トヨタ「スターレット」に対抗した小型ハッチバック車が、日産「マーチ」である。海外では「マイクラ」と名付けられ、大衆車の1台として存在感を得ている。初代は、ラリー競技向けに、ターボチャージャーとスーパーチャージャーの両方を装備するマーチRという車種を設け、リッターカークラスと分類された小型ハッチバック車でさえ、高性能化の技術を盛り込んだ選択肢を出現させて、技術の日産ぶりを発揮した。ルノーと提携後の3代目は、欧州車風の走りに加え、色とりどりの外装色や外観の独自性などで高い人気を得ている。

そして日産を代表するスポーツカーが「フェアレディZ」だ。オープンカーのフェアレディから、ファーストバックのスポーツカーとして1969年に誕生して以降、日本はもとよりアメリカでそれぞれの世代が人気を博し、伝説的ともいえる存在感を今日も持つ。トヨタからは1967年に「2000GT」が先に登場しているが、そちらは1代限りで終わっている。

市場動向や競合の様子などを加味しながらも、トップダウン的に技術を押し出して商品性を高めてきた日産の各車は、それぞれに人生の思い出と深く関わりを持つことが多いのではないだろうか。

セドリック/グロリア、そしてフーガへ

そのなかには、「セドリック」と「グロリア」も含まれるだろう。セドリックは日産の最上級4ドアセダンであり、グロリアはプリンスから販売される競合車であった。それは両社の合併により、セドリック/グロリアという兄弟車種の関係になった。両車は、のちにまったく同じ車体やエンジンの仕立てになったが、それぞれの車名を残す形で存続し続け、“セド・グロ”と呼ばれ親しまれた。ただ、ルノーとの提携後、「フーガ」に名を改めることになる。

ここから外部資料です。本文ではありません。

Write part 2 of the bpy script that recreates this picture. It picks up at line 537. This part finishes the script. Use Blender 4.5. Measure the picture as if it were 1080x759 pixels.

スカイラインは継続したが、一時、インフィニティのバッジをグリルにつけるなど、日産を代表する車種であるという価値を手放したことがあった。

セド・グロがフーガとなり、スカイラインが日産ではなくインフィニティのバッジを使ったあたりから、日産車を選ぶ意味が薄れだしたように思う。

一方で、ルノーとの提携を通じて新たに技術の日産を世に示したのは、電気自動車(EV)「リーフ」の発売だ。

1990年から世界的にEVの模索は行われてきたが、本格的に量産市販を実行したのは、三菱自動車工業の「i-MiEV」と日産リーフという日本のメーカーであった。

今となれば、排出ガスゼロというゼロ・エミッションの重大さが評価されるが、2009~2010年当時はまだ、市場にその意味深さが浸透していなかった。1990年に、アメリカ・カリフォルニア州でZEV(ゼロ・エミッション・ヴィークル)法が施行されて20年近くも経っていたにもかかわらず、である。